#### [TO BE DONE]
Pick out the lines containing "part".

* Begin PROVIDED RECORDS *

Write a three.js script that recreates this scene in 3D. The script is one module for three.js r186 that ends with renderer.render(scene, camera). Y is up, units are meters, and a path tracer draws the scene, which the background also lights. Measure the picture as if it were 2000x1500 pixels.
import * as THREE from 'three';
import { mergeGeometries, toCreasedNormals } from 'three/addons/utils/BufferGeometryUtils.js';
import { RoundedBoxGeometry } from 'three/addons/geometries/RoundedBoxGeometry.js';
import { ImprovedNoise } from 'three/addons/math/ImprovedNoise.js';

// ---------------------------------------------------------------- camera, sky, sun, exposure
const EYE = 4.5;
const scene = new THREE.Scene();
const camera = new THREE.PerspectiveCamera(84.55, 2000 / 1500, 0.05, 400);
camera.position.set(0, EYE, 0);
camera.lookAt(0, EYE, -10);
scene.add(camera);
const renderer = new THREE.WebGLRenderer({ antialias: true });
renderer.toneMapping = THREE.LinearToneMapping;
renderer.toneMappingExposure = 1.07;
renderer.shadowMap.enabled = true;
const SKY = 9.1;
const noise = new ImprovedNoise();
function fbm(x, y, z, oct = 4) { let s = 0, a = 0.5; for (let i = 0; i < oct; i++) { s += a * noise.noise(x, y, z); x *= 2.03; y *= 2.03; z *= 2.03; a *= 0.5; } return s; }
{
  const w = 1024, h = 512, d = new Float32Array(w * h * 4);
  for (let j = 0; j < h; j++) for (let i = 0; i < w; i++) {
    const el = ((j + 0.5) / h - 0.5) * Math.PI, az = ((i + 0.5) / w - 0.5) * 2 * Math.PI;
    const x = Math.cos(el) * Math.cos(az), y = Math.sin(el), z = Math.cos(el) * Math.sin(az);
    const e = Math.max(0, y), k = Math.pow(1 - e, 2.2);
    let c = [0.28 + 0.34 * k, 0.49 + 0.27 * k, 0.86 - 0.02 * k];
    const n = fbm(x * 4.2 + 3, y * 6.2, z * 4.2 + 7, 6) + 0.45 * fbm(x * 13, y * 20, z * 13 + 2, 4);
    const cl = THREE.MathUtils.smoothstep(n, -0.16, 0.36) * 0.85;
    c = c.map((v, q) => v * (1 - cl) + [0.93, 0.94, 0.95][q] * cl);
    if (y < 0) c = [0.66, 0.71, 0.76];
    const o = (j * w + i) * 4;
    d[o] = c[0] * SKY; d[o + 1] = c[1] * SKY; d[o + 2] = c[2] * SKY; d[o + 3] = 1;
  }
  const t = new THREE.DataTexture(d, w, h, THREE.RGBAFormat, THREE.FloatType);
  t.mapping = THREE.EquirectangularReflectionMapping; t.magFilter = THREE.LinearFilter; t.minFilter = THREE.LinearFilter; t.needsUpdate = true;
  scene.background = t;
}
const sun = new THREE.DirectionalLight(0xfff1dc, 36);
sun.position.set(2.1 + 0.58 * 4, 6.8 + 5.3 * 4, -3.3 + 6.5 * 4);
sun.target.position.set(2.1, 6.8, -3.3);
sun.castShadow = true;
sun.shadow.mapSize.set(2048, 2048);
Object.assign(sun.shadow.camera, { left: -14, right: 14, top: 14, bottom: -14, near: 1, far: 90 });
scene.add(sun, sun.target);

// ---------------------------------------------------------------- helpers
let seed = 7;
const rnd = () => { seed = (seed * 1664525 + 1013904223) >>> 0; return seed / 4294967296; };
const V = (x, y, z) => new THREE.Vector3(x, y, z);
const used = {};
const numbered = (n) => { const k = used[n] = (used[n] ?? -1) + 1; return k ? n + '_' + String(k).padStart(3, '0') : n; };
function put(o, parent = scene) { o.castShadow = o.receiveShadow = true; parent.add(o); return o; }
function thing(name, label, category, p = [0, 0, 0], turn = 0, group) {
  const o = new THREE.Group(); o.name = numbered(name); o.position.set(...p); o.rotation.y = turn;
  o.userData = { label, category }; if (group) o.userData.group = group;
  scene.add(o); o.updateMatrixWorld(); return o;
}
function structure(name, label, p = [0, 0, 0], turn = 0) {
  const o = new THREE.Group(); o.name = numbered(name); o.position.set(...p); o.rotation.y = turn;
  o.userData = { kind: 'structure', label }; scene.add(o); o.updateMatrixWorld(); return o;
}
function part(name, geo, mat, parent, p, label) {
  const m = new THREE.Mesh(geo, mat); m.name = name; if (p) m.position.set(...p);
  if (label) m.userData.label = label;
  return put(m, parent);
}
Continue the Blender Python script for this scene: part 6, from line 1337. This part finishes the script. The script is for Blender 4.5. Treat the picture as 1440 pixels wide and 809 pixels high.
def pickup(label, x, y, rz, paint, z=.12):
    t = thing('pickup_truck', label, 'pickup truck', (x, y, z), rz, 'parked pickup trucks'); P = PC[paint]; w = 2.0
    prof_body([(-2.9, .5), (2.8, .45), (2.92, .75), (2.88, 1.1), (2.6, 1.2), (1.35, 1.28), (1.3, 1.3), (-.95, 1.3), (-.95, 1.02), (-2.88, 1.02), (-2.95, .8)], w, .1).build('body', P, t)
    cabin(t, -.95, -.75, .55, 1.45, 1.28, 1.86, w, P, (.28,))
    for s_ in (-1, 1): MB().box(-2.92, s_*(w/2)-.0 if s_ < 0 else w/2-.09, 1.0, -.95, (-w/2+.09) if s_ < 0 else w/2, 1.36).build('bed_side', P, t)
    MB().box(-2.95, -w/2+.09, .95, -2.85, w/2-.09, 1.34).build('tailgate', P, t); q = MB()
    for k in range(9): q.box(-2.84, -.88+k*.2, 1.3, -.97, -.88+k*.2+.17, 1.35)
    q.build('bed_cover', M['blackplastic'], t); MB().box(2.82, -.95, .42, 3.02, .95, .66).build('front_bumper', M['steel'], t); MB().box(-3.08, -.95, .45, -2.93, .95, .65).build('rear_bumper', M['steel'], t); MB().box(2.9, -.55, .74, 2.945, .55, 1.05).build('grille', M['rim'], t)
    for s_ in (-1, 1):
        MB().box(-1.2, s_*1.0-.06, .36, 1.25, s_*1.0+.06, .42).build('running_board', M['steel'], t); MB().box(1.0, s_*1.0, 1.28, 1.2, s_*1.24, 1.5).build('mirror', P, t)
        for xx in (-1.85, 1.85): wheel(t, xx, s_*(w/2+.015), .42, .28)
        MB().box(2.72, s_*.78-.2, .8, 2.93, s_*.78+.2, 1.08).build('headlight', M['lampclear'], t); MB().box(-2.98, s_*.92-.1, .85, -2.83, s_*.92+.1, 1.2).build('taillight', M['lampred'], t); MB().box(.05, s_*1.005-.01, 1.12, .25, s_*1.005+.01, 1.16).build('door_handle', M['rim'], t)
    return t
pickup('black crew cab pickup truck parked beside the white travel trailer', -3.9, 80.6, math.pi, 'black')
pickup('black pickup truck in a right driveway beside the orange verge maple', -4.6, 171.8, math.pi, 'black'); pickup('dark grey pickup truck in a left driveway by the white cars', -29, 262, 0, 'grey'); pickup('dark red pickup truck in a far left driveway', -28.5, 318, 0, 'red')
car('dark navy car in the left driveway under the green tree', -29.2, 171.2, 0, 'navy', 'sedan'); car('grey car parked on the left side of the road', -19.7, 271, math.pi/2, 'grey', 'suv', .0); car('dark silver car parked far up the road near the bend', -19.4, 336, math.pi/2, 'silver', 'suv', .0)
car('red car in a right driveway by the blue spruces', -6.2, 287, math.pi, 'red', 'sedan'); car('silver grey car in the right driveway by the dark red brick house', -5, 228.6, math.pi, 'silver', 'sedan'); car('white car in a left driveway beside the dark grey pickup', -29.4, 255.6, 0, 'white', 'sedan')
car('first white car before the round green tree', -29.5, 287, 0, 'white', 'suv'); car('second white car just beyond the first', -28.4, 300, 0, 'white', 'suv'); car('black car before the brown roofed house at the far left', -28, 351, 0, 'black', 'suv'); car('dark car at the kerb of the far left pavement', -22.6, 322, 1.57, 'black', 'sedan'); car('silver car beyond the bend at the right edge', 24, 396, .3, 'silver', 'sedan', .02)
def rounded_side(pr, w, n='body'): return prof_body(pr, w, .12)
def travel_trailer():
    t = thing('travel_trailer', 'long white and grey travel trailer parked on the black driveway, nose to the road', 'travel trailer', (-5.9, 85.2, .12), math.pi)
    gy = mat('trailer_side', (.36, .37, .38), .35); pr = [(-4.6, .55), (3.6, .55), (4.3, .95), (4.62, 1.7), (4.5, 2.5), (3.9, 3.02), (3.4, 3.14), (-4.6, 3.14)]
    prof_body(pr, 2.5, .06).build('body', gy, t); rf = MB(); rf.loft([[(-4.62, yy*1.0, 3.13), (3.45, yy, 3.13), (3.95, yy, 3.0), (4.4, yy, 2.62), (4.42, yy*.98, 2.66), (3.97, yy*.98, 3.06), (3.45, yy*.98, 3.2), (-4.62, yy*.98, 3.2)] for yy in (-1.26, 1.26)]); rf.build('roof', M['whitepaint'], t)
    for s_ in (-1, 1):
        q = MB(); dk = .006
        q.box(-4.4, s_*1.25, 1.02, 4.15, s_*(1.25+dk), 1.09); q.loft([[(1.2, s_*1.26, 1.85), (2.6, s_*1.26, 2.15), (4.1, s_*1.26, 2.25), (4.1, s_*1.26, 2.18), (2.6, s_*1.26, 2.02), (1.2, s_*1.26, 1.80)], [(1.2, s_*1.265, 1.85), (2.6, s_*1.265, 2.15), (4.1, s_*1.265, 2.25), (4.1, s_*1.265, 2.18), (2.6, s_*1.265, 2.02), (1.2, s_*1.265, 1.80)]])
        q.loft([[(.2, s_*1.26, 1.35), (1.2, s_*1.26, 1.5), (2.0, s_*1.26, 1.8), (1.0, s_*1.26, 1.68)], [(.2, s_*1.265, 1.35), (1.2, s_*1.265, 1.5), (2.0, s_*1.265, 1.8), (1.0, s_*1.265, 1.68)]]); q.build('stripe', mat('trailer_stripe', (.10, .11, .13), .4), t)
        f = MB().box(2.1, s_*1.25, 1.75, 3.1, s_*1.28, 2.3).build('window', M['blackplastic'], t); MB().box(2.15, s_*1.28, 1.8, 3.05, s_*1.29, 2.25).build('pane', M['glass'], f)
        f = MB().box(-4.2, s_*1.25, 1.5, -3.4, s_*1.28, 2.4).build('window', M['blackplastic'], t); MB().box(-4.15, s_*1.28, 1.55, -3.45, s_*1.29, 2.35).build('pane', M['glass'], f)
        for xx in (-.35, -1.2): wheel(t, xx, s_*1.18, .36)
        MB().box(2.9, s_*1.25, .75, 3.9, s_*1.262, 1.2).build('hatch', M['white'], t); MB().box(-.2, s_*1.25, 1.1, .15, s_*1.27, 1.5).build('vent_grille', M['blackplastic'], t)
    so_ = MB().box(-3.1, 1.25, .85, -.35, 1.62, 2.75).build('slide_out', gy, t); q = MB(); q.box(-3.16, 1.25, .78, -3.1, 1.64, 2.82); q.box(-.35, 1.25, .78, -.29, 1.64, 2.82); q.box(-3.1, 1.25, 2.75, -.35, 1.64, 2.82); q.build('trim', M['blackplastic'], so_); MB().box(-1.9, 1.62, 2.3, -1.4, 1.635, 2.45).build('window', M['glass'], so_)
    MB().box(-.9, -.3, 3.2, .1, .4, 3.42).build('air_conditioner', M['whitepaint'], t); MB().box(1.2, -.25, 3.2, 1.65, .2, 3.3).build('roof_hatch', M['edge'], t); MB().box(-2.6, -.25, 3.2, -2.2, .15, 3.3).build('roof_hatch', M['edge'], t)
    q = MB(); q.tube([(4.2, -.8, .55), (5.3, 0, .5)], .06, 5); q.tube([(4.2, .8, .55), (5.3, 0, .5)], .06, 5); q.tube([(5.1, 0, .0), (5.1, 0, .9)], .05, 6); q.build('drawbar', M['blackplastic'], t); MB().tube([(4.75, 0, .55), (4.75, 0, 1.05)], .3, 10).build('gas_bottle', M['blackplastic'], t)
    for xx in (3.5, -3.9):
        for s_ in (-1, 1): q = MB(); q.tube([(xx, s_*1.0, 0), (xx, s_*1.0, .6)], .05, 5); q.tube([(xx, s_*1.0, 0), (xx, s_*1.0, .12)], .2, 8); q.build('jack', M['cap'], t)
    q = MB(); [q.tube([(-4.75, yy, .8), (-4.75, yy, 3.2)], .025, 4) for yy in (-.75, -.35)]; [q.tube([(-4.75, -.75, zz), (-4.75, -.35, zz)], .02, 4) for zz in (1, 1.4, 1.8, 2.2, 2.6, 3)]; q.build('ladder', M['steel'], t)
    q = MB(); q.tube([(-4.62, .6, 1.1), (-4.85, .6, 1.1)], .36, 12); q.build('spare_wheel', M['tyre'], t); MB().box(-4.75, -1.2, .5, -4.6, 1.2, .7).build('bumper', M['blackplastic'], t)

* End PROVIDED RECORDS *

#### [ANSWER FOR THIS EXERCISE]
function part(name, geo, mat, parent, p, label) {
Continue the Blender Python script for this scene: part 6, from line 1337. This part finishes the script. The script is for Blender 4.5. Treat the picture as 1440 pixels wide and 809 pixels high.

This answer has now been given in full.